El Paso residents dispute claims about benefits from border wall

World Today

In this Tuesday, Jan. 22, 2019, photo, a new barrier is built along the Texas-Mexico border near downtown El Paso. Such barriers have been a part of El Paso for decades and are currently being expanded, even as the fight over President Donald Trump’s desire to wall off the entire U.S.-Mexico border. (AP Photo/Eric Gay)

U.S. President Trump says a wall is necessary to bring stability to the country’s border with Mexico. He points to the city of El Paso, Texas as a model to follow. The president says violent crime fell significantly once a wall was built in the border city, but that’s something some of the city’s residents say is not true.

CGTN’s Dan Williams has details.

A long line of fencing snakes along the Rio Grande separating the U.S. city of El Paso and Mexico’s Ciudad Juarez.  This barrier was completed in 2009. U.S. President Donald Trump hails it as the blueprint for the U.S. southern border.  He says that once the wall was built, violent crime in the city fell dramatically but local organizations say that’s simply not the case.

“That’s laughable,” says Fernando Garcia, with the Border Network for Human Rights. “If you live in El Paso, and you were here in El Paso the last twenty years or thirty years as we have been doing this work, you would know that is a lie, and that is a distortion of the reality. El Paso started being one of the safest cities by 2004. The timelines are different. However, the president wrongfully with ill intention, connects the two timelines.”

According to Federal Bureau of Investigations (FBI) statistics, violent crime in El Paso declined since the mid-1990s.  The city has consistently ranked in the top five of safest U.S. cities since 2004. Despite the barrier that separates them, these two cities in two different nations are deeply intertwined.  Thousands of people cross one of the border posts every day.  To work, to shop, to attend college before returning home. Many residents in El Paso feel the President’s comments undermine the city’s reputation.

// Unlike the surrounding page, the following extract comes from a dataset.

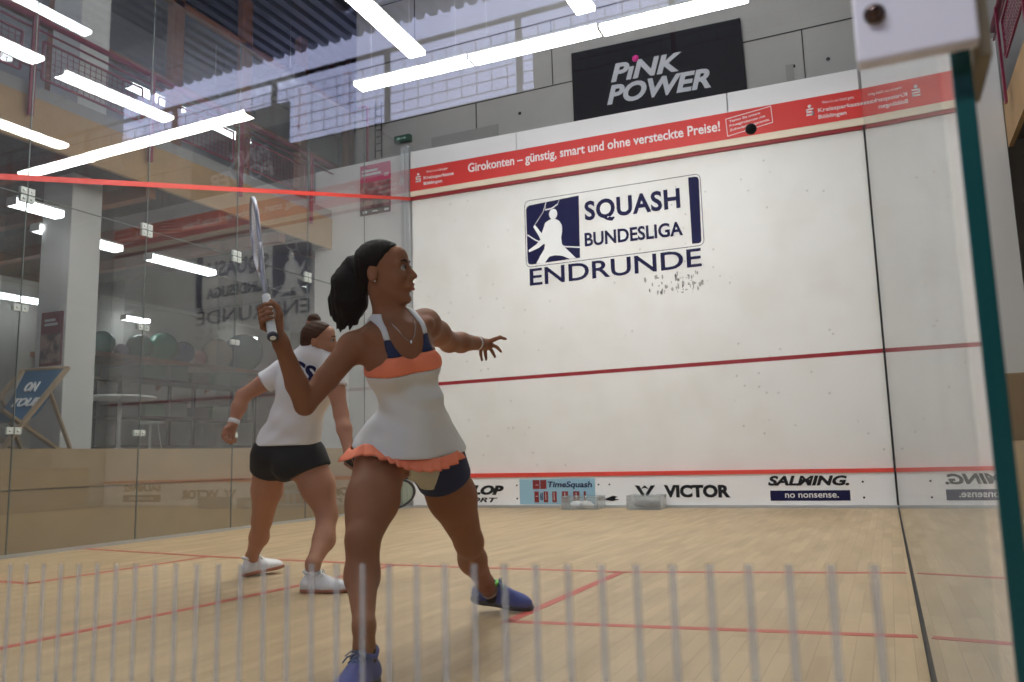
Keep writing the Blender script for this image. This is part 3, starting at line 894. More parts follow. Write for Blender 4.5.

“There’s often a lot of statements as to what its like living in a border city and how unsafe it is,” says one local resident. “And that’s just a complete mischaracterization intentionally to make people feel unsafe in a place where there is no reason to feel unsafe.”

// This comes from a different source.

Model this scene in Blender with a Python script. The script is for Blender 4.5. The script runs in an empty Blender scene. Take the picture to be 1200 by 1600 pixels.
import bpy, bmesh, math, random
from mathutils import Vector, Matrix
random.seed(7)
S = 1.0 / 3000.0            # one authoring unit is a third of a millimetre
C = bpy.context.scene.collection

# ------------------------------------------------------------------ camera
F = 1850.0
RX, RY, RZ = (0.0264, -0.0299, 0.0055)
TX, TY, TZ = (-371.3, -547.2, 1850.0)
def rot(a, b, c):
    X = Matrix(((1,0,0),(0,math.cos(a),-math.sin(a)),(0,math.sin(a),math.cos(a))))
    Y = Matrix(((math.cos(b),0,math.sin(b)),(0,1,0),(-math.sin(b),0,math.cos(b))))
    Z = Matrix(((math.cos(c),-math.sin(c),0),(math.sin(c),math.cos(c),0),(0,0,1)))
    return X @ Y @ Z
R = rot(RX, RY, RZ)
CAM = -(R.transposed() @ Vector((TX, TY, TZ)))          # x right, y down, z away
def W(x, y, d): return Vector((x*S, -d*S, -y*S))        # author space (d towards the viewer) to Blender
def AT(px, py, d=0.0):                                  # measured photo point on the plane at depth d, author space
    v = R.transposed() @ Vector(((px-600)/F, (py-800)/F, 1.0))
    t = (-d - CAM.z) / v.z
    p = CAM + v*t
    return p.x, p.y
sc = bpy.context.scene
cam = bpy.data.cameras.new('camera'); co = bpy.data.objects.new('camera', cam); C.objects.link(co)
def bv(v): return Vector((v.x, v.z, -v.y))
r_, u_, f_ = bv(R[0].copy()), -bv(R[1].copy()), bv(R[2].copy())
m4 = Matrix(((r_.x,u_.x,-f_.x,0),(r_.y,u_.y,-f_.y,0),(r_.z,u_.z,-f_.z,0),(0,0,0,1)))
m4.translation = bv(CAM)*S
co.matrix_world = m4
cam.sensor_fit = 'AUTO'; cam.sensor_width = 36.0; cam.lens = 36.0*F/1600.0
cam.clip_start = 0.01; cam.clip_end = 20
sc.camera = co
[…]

“They are saying that a wall protects us, but the people protect us,” says another. “The people are safe because of the people, not because of the wall.”

This is the supposed front line of the national emergency, but according to the U.S. Customs and Border Production agency, there has been a sharp reduction in the number of apprehensions at the southern border compared to previous decades. If the wall is extended, some groups fear that migrants will simply take more desperate paths. 

“What you will see then is more people in danger,” says Garcia. “We already have 500 migrants die each year because of this heavy enforcement and militarized border. So we are going to see that increase. More people are dying in the hands of criminal organizations who have the capacity to bring people out. In the sea’s or in the deserts, you will see that.”

A barrier may separate El Paso from Juarez, but it would appear that many here simply don’t buy into the narrative that a wall has brought them peace and safety.